第46回東京モーターショー2019で、ヤマハは電動スクーターの2モデルを参考出品した。そしてもう1種、ヤマハのブースには電動バイクが展示されている。電動のトライアルバイク『TY-E』である。
REPORT/PHOTO●伊藤英里(Eri Ito)
トライアルとは、主に山などの自然の地形を生かしてコースが設定され、大木や岩などを、バイクに乗ったまま越えていく競技のこと。ロードスポーツのように速さを競うのではなく、いかにバイクから下りず、足をつかずに障害物を乗り越えられるかがポイントとなる。

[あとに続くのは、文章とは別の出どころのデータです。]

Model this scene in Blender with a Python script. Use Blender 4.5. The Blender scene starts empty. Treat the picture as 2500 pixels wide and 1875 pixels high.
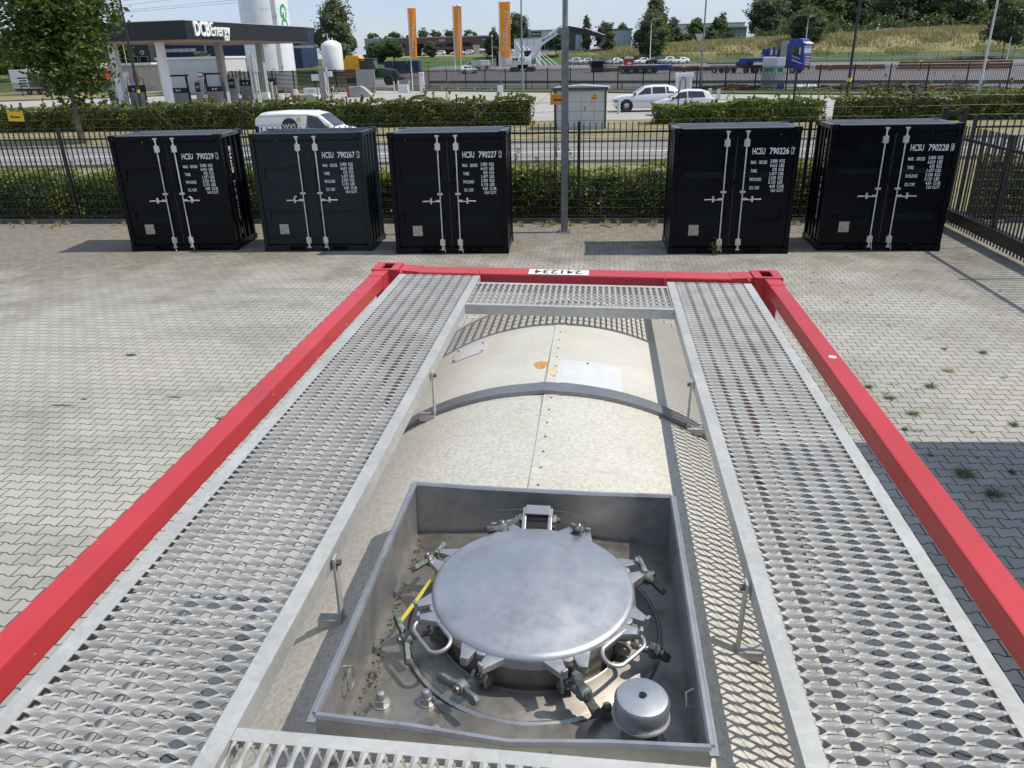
import bpy, bmesh, math, random
import numpy as np
from mathutils import Vector, Matrix
S = bpy.context.scene
COL = S.collection
R = math.radians
random.seed(7)
rng = np.random.default_rng(11)

# ------------------------------------------------------------------ camera
CAMP = (0.1447, -4.6088, 3.7935)
_y, _p, _r = -0.1166, 0.4074, 0.0248
cy, sy, cp, sp = math.cos(_y), math.sin(_y), math.cos(_p), math.sin(_p)
fwd = Vector((sy*cp, cy*cp, -sp)); rgt = Vector((cy, -sy, 0)); dwn = fwd.cross(rgt)
cr, sr = math.cos(_r), math.sin(_r)
r_ = cr*rgt + sr*dwn; d_ = -sr*rgt + cr*dwn
cam = bpy.data.cameras.new('camera'); camo = bpy.data.objects.new('camera', cam); COL.objects.link(camo)
m = Matrix((r_, -d_, -fwd)).transposed().to_4x4(); m.translation = Vector(CAMP)
camo.matrix_world = m
cam.sensor_width = 36; cam.lens = 36*1865.15/2500; cam.clip_start = 0.05; cam.clip_end = 3000
S.camera = camo

# ------------------------------------------------------------------ light
SUN = Vector((1.69, 0.12, 2.42)).normalized()
elev = math.asin(SUN.z); azim = math.atan2(SUN.x, SUN.y)      # azimuth clockwise from +Y
w = bpy.data.worlds.new('World'); S.world = w; w.use_nodes = True
nt = w.node_tree; nt.nodes.clear()
sky = nt.nodes.new('ShaderNodeTexSky'); sky.sky_type = 'NISHITA'; sky.sun_disc = False
sky.sun_elevation = elev; sky.sun_rotation = azim; sky.air_density = 1.0; sky.dust_density = .8; sky.ozone_density = 1.5
bg = nt.nodes.new('ShaderNodeBackground'); bg.inputs['Strength'].default_value = 0.15
out = nt.nodes.new('ShaderNodeOutputWorld')
tc = nt.nodes.new('ShaderNodeTexCoord')
mp = nt.nodes.new('ShaderNodeMapping'); mp.inputs['Scale'].default_value = (1.2, 1.2, 5.5)
nz = nt.nodes.new('ShaderNodeTexNoise'); nz.inputs['Scale'].default_value = 1.9; nz.inputs['Detail'].default_value = 5; nz.inputs['Roughness'].default_value = .55
cr_ = nt.nodes.new('ShaderNodeValToRGB'); cr_.color_ramp.elements[0].position = .38; cr_.color_ramp.elements[1].position = .72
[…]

ヤマハは2018年、2019年と2年連続でFIMトライアル世界選手権のTRIAL Eクラスに参戦した。TRIAL Eとは2017年からスタートした、電動のトライアルバイクで争われるクラスのこと。ライダーには黒山健一選手が起用された。黒山選手は世界選手権への参戦経験を持ち、全日本トライアル選手権で11度のチャンピオンに輝いた、日本を代表するトップトライアルライダー。2019年シーズンはこのTRIAL Eクラスのほか、全日本トライアル選手権IAスーパークラス(最高峰クラス)に参戦中だ。
2戦で行われるTRIAL Eクラスのシリーズで、黒山選手はTY-Eを駆って2018年には優勝1回と2位1回、2019年には2位2回の成績を収め、2年連続でチャンピオンシップのポイントランキングで2位を獲得している。
そんなトライアル世界選手権のTRIAL Eクラスに挑んだ車両、TY-Eの開発は、ある一人のヤマハ社員の構想から始まった。ヤマハには業務のうち5%の時間を好きな研究に充ててよいという制度がある。トライアルを趣味としていたその社員がこうした時間を使って研究し、それがプロジェクト化して生まれたのがTY-Eなのだ。
電動バイクには、初速から高トルクが出る特性がある。また、トルクコントロールが内燃機関のバイクよりも容易だ。こうした電動バイクの特徴が、障害物を一気に駆け上がるパワーが必要となるトライアルと相性がよいのではないか、と考えられた。
そしてまた、同時に考えられたのが、電動バイクについてのネガティブな印象を払拭することだった。電動バイクとトライアルバイクを融合させることにより、環境面以外の電動バイク自体の魅力、『おもしろさ』『楽しさ』に目を向けてもらえることを目的としたという。
高回転型の小型高出力モーターを搭載するTY-Eにはメカニカルクラッチが採用されており、これによってパワーを出さずに溜めたり、そのパワーを一気に放出するコントロールを可能にした。フレームはCFRPモノコックが採用され、軽量化が追求されている。
このTY-Eで培われたテクノロジーの一部は、冒頭で述べた第46回東京モーターショー2019にコンセプトモデルとして出品されているE01、E02へもフィードバックされているという。2020年のトライアル世界選手権のTRIAL Eクラス参戦はまったくの未定とのことだが、ぜひとも継続参戦を期待したい。